Well, it was too much to hope for three great episodes in a row, I guess. Maybe last week’s just raised my expectations too high, but I found myself really disappointed by this one.
The stuff with Daryl and the Bandits (look for their tri-state tour next summer!) was fine, I guess. It does slightly put the events of “Claimed” in a different light… sort of. Rick is awakened by the sounds of the gang brutally beating someone (presumably to death), and then witnessing a fight between two bandits. We’re led to believe that the beating victim is some innocent guy that they picked up off the streets, but now we (sorta) know that he was much more likely to be a fellow gang-member who had fallen afoul of their elementary school playground justice system.
I guess we still know that they’re bad guys though, because they killed the rabbit-cheat guy. Though why they killed him is still a bit hazy to me. He was an asshole, but I’m not clear where he stepped over the line from beating-asshole into fatal-asshole territory. “Fatal Asshole Territory” is probably a better band name than “Daryl and the Bandits”. Claimed!
The stuff with Glenn’s crew was by-and-large horrible. It’s cool that Josh McDermitt got to flesh out Eugene’s character a bit, but it pretty much just ensured that we know how much of a comic book caricature he is. The several dialog exchanges dedicated to reminding us that Tara is a lesbian mostly didn’t work, and the Abraham/Tara mutual psychoanalysis thing didn’t do too much more for me this time than it did a few episodes back – we already know why Tara is the way she is; watching Abraham find out too is dull.
Worse, Abraham comes off as a complete idiot. The whole “Eugene is The Mission” stuff might work if Rosita were not in tow, but probably not even then. Abraham’s ironclad faith in Eugene’s preposterous claim doesn’t seem to have any foundation at all - maybe if we had seen a flashback to when Eugene was talking to someone on the satellite phone it could have worked. As it is, we the audience don’t have any reason to believe the claim and the fact that this super-classified scientist is a 30-something with a mullet and a hick accent just leaves us wondering how Abraham could have survived for two years with such an obvious gullible streak running through him.
The exchanges between Glenn and the rest of the crew were head-scratchers too. He’s already pretty much dismissed Abraham’s folks as superfluous to his requirements, so why would he trade away his (really effective) body armor in exchange for help he doesn’t think he needs? Don’t get me started on Tara’s contrived knee injury.
But all that stuff is just trivial musings compared to the horrible tunnel scene. My first thought on seeing the cave-in was “OK, this is interesting: someone has built a wall with embedded zombies that act as both an alarm system and additional defenses – what a cool, original idea!” But no… it turns out that this was the world’s most neat and orderly cave-in. And we find out later that it was caused by Maggie plunking a couple pistol shots into a concrete ceiling! That’s… not that great.

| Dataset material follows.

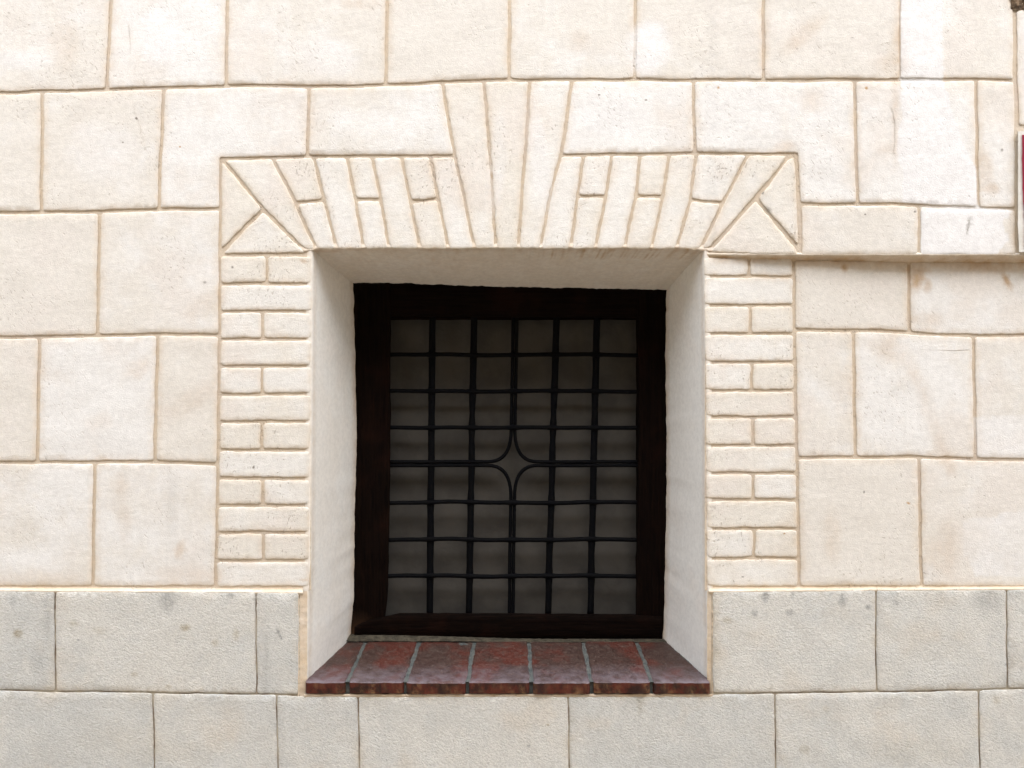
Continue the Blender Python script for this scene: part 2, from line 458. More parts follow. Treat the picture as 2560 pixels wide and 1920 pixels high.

And yeah, the obvious conclusion is that Terminus is a place that solves their food shortage problems by ensuring a constant flow of survivors show up, lulling them into a false sense of security, killing them in secret, and then grilling them up with a sweet Georgia BBQ sauce seasoned with just a little more paprika than is probably wise. I kind hope it’s not that trite, but… it’ll be that trite.